I go to other schools and I say to myself, 'This is cool and all, but it's not BYU.' I just love BYU. I just know that it's the place for me, and I don't get that feeling anywhere else. —Connor Pay

The BYU football program is holding a camp this week in Provo, and the second day of it sure saw some intense action on the recruiting front.

Four players committed Tuesday to head coach Kalani Sitake and the Cougars, two for the 2017 class and two for 2018.

First up was Lone Peak High School offensive tackle Connor Pay, a 6-foot-5, 280-pounder who has decided to shut down his recruitment more than 19 months before he can sign a National Letter of Intent as part of the 2018 class.

Shortly after Pay committed, his high school teammate, safety Ammon Hannemann, was offered by assistant coach Ed Lamb and he committed on the spot.

The 6-1, 185 Hannemann, who will be part of the 2017 class, is the brother of former Cougar Jacob Hannemann and current defensive back Micah Hannemann.

Later in the afternoon, tight end Donovan Hanna (6-5, 225) of Queen Creek, Arizona, committed at the camp after receiving a scholarship offer from BYU three weeks ago.

Hanna's offensive coordinator at American Leadership Academy is former Cougar quarterback Max Hall, who suggested to BYU wide receivers coach Ben Cahoon in May that he go to Arizona to see Hanna.

Finally, 6-6, 280 offensive lineman Campbell Barrington of Spokane Valley, Washington, announced his commitment to the 2018 class on Tuesday night.

Barrington is the brother of offensive lineman Clark Barrington, who signed with the program in February.

As far as Pay is concerned, he chose the Cougars despite offers from Utah and Utah State, along with being in conversation with schools such as Stanford, Oregon and Boise State.

His father Gary and uncle Dennis played collegiately at BYU.

"I get a feeling when I'm down at BYU that I don't get anywhere else," he said. "I go to other schools and I say to myself, 'This is cool and all, but it's not BYU.' I just love BYU. I just know that it's the place for me, and I don't get that feeling anywhere else."

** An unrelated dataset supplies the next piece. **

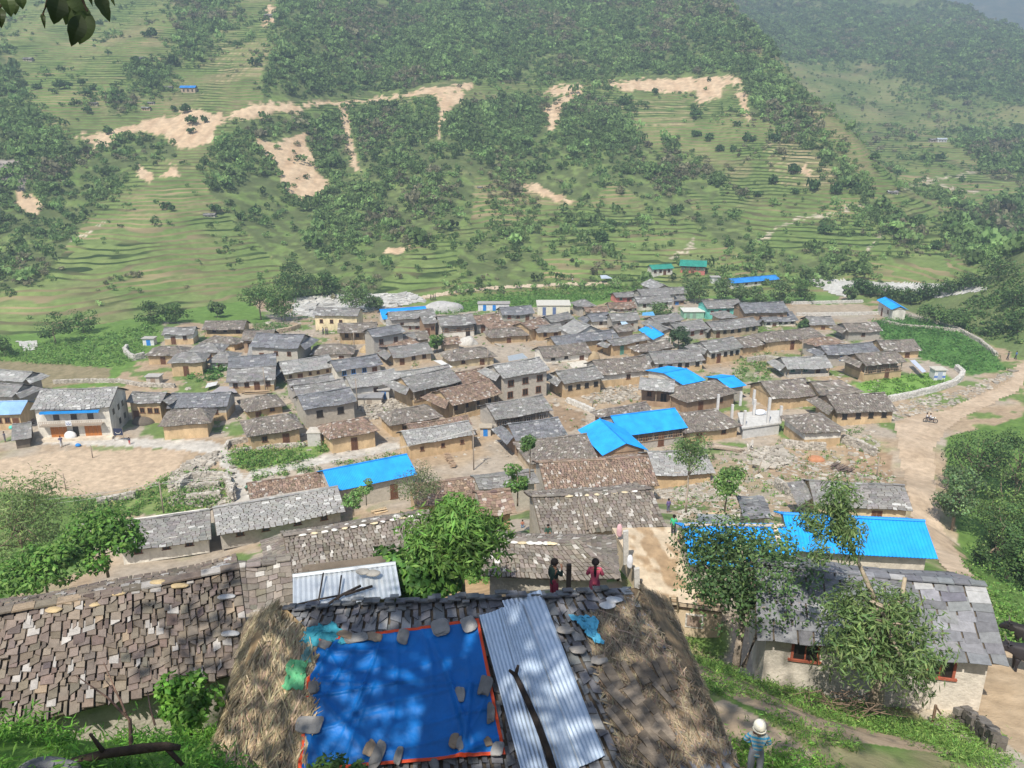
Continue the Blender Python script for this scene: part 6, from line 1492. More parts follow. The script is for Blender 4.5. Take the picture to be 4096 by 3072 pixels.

As for Hannemann, the Cougars are his first offer.

"Mostly everything they play for is just what I want to play for and do," he said. "The family (connection) is just a bonus."

After Tuesday's activity, four Lone Peak Knights are now committed to BYU, as Jackson McChesney and Preston Lewis had previously decided to be part of the 2017 class.

In Hanna's case, he hadn't had any contact with the BYU coaching staff before Cahoon visited his school last month at Hall's request.

"Coach Hall was a very big part in it," he said.

Like Pay, Barrington has also been receiving some interest from Pac-12 schools since getting a scholarship offer from Sitake in February, but being at the camp this week solidified his desire to join his brother in Provo.

"I'm LDS, so just kind of the gospel aspect to it is pretty cool, plus my brother's going to be coming there," he said as to the reasons he decided to commit.

All four of the players who committed Tuesday are planning on serving LDS missions.

There are now six players committed to the Cougars for 2017 and three for 2018.